* Written request *
Your answer should consist solely of the lines from the one with "Write the bpy" through the one with "return m, nt, b", copied exactly, endpoints included.

::: Material provided :::

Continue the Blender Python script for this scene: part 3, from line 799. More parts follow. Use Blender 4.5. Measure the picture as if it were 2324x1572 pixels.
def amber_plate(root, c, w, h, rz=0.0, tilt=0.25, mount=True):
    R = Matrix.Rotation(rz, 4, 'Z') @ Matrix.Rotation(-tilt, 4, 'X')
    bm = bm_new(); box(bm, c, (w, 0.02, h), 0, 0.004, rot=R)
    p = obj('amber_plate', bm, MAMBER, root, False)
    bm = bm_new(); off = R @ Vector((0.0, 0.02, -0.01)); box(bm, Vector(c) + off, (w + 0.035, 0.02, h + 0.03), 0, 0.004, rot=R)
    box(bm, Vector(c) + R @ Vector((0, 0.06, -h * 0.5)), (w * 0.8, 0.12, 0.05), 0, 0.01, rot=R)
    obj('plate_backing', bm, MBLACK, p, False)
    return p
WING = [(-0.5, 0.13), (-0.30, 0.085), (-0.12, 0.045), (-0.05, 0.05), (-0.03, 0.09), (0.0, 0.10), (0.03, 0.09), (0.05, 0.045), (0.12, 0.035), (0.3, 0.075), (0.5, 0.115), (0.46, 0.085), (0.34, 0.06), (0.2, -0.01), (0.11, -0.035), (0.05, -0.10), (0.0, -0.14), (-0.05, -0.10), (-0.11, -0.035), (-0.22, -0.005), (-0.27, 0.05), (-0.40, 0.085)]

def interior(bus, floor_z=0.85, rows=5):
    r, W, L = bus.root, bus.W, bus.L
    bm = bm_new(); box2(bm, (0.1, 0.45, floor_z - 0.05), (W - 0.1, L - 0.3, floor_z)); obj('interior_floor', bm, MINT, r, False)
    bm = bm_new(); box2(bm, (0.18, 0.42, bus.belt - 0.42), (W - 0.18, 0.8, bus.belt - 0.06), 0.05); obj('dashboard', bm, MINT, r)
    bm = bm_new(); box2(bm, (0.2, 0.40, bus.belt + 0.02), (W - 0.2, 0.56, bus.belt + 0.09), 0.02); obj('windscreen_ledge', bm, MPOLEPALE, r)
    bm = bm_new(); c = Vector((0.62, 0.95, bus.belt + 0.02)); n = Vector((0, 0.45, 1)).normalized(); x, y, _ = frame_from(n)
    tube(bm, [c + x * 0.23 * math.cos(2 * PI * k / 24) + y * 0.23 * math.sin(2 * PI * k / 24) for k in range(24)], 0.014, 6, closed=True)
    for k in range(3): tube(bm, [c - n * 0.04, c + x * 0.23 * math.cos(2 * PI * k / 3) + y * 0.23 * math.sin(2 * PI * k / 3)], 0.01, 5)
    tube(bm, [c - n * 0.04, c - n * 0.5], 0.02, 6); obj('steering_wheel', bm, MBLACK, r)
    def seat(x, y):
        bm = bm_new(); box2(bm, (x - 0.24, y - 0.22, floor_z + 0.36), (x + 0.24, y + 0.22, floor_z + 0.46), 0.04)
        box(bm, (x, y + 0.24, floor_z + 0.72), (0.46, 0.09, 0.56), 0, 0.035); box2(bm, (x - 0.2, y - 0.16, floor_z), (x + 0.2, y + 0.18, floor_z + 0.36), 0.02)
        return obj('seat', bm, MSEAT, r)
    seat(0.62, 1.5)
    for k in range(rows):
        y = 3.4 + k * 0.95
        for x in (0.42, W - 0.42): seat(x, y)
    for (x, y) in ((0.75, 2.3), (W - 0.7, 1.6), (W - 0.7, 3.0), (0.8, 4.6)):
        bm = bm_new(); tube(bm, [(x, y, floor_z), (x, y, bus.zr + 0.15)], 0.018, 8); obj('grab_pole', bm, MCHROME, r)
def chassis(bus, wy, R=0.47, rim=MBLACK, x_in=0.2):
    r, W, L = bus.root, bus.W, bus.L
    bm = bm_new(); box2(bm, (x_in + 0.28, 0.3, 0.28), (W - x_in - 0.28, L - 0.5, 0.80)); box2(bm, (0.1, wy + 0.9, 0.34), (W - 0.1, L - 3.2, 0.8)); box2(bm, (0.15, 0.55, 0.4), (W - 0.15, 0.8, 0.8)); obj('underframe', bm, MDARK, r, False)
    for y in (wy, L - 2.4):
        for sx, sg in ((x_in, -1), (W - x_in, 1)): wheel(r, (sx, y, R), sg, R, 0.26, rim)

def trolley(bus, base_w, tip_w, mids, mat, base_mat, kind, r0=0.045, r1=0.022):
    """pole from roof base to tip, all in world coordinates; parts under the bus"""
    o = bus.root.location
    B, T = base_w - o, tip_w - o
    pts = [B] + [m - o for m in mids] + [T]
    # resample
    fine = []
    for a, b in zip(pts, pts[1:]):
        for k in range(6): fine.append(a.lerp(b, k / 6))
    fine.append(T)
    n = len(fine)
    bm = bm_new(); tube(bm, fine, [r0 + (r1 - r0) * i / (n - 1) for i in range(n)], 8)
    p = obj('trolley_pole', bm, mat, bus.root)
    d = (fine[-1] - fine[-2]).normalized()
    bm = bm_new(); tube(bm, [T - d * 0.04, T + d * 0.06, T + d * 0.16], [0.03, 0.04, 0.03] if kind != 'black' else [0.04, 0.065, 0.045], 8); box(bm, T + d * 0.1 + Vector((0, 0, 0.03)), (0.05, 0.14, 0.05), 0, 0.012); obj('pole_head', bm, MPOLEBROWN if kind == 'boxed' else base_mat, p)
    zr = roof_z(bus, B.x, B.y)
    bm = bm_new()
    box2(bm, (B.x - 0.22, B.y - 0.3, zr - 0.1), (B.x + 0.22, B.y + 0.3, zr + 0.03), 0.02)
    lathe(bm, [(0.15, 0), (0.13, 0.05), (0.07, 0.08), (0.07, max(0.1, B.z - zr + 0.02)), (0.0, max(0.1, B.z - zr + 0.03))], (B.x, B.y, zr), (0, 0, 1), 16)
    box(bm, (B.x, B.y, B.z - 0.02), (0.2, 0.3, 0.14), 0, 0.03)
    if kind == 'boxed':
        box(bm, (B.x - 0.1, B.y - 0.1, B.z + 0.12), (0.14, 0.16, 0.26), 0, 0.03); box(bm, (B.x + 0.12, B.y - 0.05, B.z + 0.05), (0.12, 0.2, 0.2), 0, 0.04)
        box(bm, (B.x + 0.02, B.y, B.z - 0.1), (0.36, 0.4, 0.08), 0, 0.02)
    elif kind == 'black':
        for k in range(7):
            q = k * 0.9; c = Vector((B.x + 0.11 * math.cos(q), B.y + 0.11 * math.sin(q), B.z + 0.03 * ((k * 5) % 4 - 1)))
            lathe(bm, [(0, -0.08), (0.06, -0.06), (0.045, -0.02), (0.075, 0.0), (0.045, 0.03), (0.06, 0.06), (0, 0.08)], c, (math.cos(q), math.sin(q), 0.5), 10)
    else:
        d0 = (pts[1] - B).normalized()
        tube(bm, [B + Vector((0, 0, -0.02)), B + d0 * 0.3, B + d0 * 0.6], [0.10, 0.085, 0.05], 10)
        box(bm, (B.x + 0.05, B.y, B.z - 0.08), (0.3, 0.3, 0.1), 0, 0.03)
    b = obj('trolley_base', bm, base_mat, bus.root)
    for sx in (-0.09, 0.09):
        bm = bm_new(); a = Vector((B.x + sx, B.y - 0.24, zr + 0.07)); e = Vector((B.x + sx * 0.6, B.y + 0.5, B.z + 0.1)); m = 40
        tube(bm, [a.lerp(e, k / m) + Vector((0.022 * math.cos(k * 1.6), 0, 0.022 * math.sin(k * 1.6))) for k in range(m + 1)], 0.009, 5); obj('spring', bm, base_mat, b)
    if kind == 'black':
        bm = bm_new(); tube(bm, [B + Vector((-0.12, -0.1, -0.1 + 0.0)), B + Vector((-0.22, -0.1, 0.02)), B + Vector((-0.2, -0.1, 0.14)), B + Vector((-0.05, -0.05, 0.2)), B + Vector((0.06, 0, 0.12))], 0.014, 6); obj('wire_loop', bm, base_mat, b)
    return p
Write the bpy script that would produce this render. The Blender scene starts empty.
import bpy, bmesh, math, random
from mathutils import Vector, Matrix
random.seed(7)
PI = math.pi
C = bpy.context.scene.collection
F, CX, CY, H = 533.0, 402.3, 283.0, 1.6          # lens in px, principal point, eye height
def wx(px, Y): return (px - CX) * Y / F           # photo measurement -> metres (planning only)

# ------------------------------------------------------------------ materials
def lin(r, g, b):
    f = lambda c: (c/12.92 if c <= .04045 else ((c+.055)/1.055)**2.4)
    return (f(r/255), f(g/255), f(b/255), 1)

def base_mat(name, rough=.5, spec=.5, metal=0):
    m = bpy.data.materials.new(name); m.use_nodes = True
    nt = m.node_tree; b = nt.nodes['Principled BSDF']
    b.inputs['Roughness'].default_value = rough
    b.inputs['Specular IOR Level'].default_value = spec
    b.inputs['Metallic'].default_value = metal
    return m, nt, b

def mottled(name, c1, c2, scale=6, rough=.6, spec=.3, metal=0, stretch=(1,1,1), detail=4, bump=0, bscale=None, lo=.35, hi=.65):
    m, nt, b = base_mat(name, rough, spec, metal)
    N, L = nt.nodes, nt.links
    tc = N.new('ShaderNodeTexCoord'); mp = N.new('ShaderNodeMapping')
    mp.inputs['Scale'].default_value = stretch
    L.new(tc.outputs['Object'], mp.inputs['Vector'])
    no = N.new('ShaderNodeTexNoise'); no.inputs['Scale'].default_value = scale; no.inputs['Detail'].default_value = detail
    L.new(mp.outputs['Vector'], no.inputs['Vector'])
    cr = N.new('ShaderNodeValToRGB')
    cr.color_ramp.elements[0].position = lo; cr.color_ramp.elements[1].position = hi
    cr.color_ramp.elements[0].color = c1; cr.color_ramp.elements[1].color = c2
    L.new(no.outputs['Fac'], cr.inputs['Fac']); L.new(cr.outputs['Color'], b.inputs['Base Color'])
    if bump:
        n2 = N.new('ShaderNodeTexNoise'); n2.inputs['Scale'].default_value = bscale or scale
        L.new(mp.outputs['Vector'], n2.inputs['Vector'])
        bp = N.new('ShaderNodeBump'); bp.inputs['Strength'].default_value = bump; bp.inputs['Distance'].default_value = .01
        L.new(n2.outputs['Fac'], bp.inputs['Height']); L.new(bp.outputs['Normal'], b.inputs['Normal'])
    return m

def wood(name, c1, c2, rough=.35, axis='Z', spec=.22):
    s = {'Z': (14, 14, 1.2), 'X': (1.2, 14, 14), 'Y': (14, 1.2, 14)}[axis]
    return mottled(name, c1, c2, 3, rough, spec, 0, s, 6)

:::

* Output for this task *
Write the bpy script that would produce this render. The Blender scene starts empty.
import bpy, bmesh, math, random
from mathutils import Vector, Matrix
random.seed(7)
PI = math.pi
C = bpy.context.scene.collection
F, CX, CY, H = 533.0, 402.3, 283.0, 1.6          # lens in px, principal point, eye height
def wx(px, Y): return (px - CX) * Y / F           # photo measurement -> metres (planning only)

# ------------------------------------------------------------------ materials
def lin(r, g, b):
    f = lambda c: (c/12.92 if c <= .04045 else ((c+.055)/1.055)**2.4)
    return (f(r/255), f(g/255), f(b/255), 1)

def base_mat(name, rough=.5, spec=.5, metal=0):
    m = bpy.data.materials.new(name); m.use_nodes = True
    nt = m.node_tree; b = nt.nodes['Principled BSDF']
    b.inputs['Roughness'].default_value = rough
    b.inputs['Specular IOR Level'].default_value = spec
    b.inputs['Metallic'].default_value = metal
    return m, nt, b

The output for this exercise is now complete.